ウィスキーのガイド

Broom, Dave, Handbook of Whisky: a Complete Guide to the World’s Best Malts, Blends and Brands (New York: Hamlyn, 2000).

私は時々ウィスキーを飲む。イギリスに長くいたし、それどころかスコットランドに1年間住んでいたこともあるから、ウィスキーの銘柄やモルトの香りや味について知識や薀蓄があると思われることがあるが、例によって例のごとく(笑)、そんなこと、何一つ知らない。人と飲むときには、その人がウィスキーに詳しい人なら、その人と同じものを頼むし、一人で飲むときには、バーテンが勧めてくれるものを勧められた飲み方で飲む。
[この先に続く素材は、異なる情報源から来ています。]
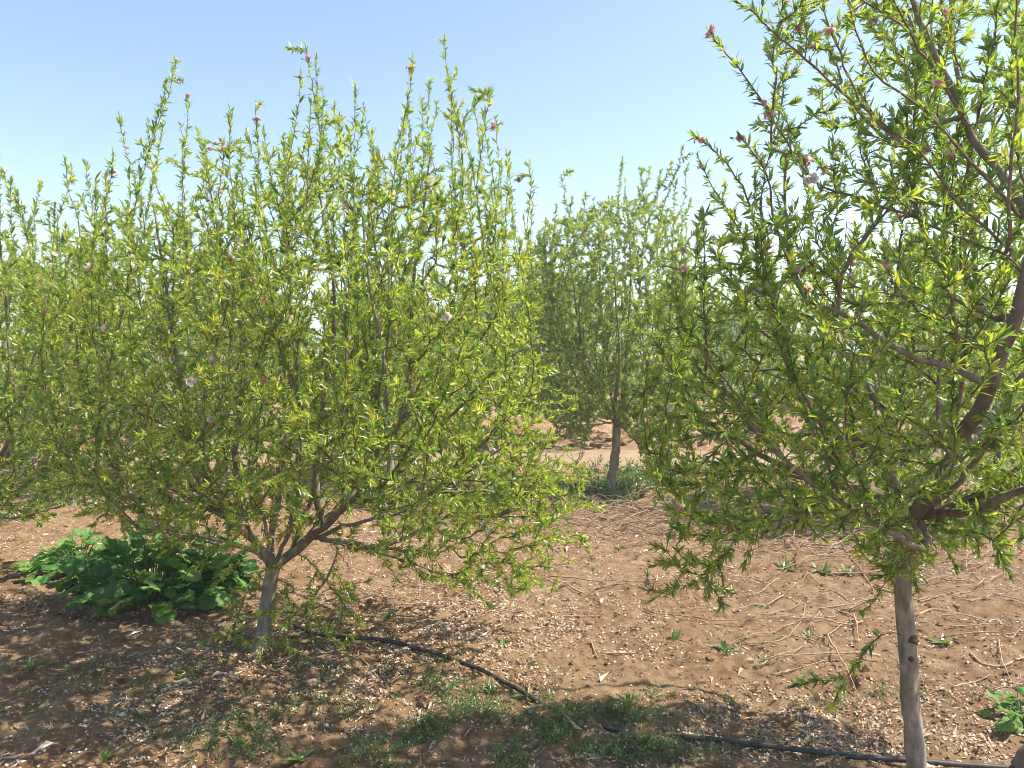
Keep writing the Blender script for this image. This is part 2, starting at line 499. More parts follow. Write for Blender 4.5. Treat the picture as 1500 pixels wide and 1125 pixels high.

先日、ふと酒屋でウィスキーを買う気になって、あまりにもいろいろ種類と銘柄があって精神的五里霧中に陥って不安になり、結局「グレンリヴェット」(Glenlivet)という銘柄を買ったのだけれども、アマゾンを検索して適当にハンドブックを買ってみた。これは、製品についてのガイドというよりも、蒸留所についてのガイドであり、もっと言えば、蒸留所の歴史についてのガイドである。たとえば、しばらく前に買ったグレンリヴェットについていうと、1824年に設立されたこの蒸留所には、一年間に20万人が訪問するとのこと。近代化されて大量生産が可能な設備を持ち、写真を見ると、美しい谷間に出現した工場という雰囲気がある。なるほど。安いわけだ(笑)このハンドブックも、とても素人っぽくて、ワインのガイドの、化学と農学と醸造業と詩的言語が結びついた完成度とはまったく違っている。